Bold Content Evolving the Corporate Documentary: How to Tailor Your Corporate Video to Appeal to Different Audiences

We’re in an era where documentaries are finding new audiences across the globe. Creative documentaries are being produced that are much different from traditional ones. These innovative videos are pushing the boundaries of style and technique within the genre. (Take a look at Netflix’s Chef’s Table or HBO’s The Defiant Ones for examples of dramatic storytelling and cinematography that was previously reserved for feature films.) This has extended to include the creation of the corporate documentary.

At Bold Content, we like to keep our eye on the latest and most creative documentaries, but we’re also heavily influenced by our work in the travel video industry. In recent years, travel filmmaking has undergone a renaissance with films like The Watchtower of Turkey and Loving Lanka–these being genre-defining landmarks. The editing is what really sets these films apart, with highly dynamic transitions, match cuts, and speed ramps to create a visual tapestry of the locations being visited.

P.F. Chang

We were keen to find a project where we could combine solid storytelling techniques with cinematography and editing techniques from the travel video sphere. Thankfully, P.F Chang came to us with a request for a video to highlight the launch of their new restaurant in London. P.F. Chang’s Asian Table is a highly-regarded restaurant chain featuring authentic Asian cuisine. They have over 250 restaurants in the USA, and over 50 restaurants worldwide. We were initially asked to create a corporate documentary about the new location.

Corporate documentary generally has an association with being a ‘promo’, like an advertisement, for the company it features. While this is generally true, that doesn’t mean the documentary has to feel ‘corporate’–it can, in fact, be entertaining and interesting. For this reason, we took P.F. Chang’s request a step further, and rather than creating a ‘documentary-style’ video, we created an actual short documentary.

Throughout this project, we created a variety of exciting, visually rich pieces for their overall video campaign. The videos we created demonstrate that with the right video team, it is possible to create a corporate documentary that doesn’t feel ‘corporate’. With a little extra editing time, we were also able to create multiple videos that appealed to different audiences from of the same footage. Here’s how we did it.
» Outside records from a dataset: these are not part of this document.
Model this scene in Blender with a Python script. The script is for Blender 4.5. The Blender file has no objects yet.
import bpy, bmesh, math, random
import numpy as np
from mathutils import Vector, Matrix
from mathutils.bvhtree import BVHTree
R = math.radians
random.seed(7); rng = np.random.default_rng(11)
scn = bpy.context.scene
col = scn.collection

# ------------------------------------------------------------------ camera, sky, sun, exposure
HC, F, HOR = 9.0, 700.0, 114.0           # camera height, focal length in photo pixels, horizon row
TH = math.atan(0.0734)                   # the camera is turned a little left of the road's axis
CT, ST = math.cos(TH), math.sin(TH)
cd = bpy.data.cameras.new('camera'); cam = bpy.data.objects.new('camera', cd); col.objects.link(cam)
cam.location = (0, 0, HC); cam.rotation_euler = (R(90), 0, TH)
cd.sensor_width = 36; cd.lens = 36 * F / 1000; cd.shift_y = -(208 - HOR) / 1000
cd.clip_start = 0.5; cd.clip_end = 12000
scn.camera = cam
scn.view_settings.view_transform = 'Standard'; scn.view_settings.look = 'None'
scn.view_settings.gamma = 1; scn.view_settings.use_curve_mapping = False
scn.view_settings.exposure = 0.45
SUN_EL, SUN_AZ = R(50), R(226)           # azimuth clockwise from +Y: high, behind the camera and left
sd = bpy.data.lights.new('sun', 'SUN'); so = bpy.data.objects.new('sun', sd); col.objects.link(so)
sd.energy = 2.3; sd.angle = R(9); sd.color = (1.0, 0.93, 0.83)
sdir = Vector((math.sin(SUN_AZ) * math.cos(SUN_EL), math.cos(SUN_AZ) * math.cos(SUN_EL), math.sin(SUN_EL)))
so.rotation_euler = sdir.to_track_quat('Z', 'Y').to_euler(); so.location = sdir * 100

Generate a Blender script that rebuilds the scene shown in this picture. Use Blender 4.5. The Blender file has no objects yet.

It was very interesting to us to explore what made this restaurant chain thrive, and how their London location was unique to the industry and would be successful in the English culture. We approached the film with – what are the people behind the brand passionate about? What should we, as a potential customer, knowing nothing of the business, find interesting? Using traditional documentary techniques to shoot the film, a basis of interviews, and great camera work, we created something with the feel of the brand. We then created two different edits of the same video: a more traditional documentary to target a specific audience niche, and a more modern, fresh documentary to appeal to an entirely different audience.

You can view the two different edits here:


You’ll notice this first video is our corporate edit. It tells the story of the new Asian Table restaurant in London: the culinary offerings it has (food, bar, desserts, brunch), the history of the location, and what makes this restaurant stand out in the London food industry. We also wanted to show-off the thought and personality that went into creating such a unique restaurant. We used a subtle but entertaining soundtrack, that didn’t take away from the visuals.



Video two is our more modern edit. We were very lucky that P.F. Chang allowed us to be creative when filming our video. With the footage, we were able to create a second documentary edit that pushes the boundaries of what is considered ‘corporate video’.

When walking into the restaurant, you get the buzzing feeling of a busy hub, where the staff are passionate about what they make. We wanted to recreate this feeling within the film.

Thus, this video uses more rhetoric. We use voice-over narration to to add interest and a little bit of ‘sass’. The editing style and content is a bit more playful, and we use some additional, modern editing techniques such as speed-ramping, split-screen video, and on-screen, animated text. Whilst our first, corporate edit was definitely people-centric, this one was even more so. We also utilized a more exciting soundtrack–a bit more exciting than what you would typically see in a corporate video, but it matched the content and the voice-over quite well.

These two videos just go to show how a talented video team can push the boundaries of what a corporate video can be: opening the door to viewers through a documentary-approach– and still making it engaging to different audiences. To show you just how dedicated we are: we had to try a few of these ‘cannot be replicated in any other bar’ cocktails to make sure we really understood what we were talking about.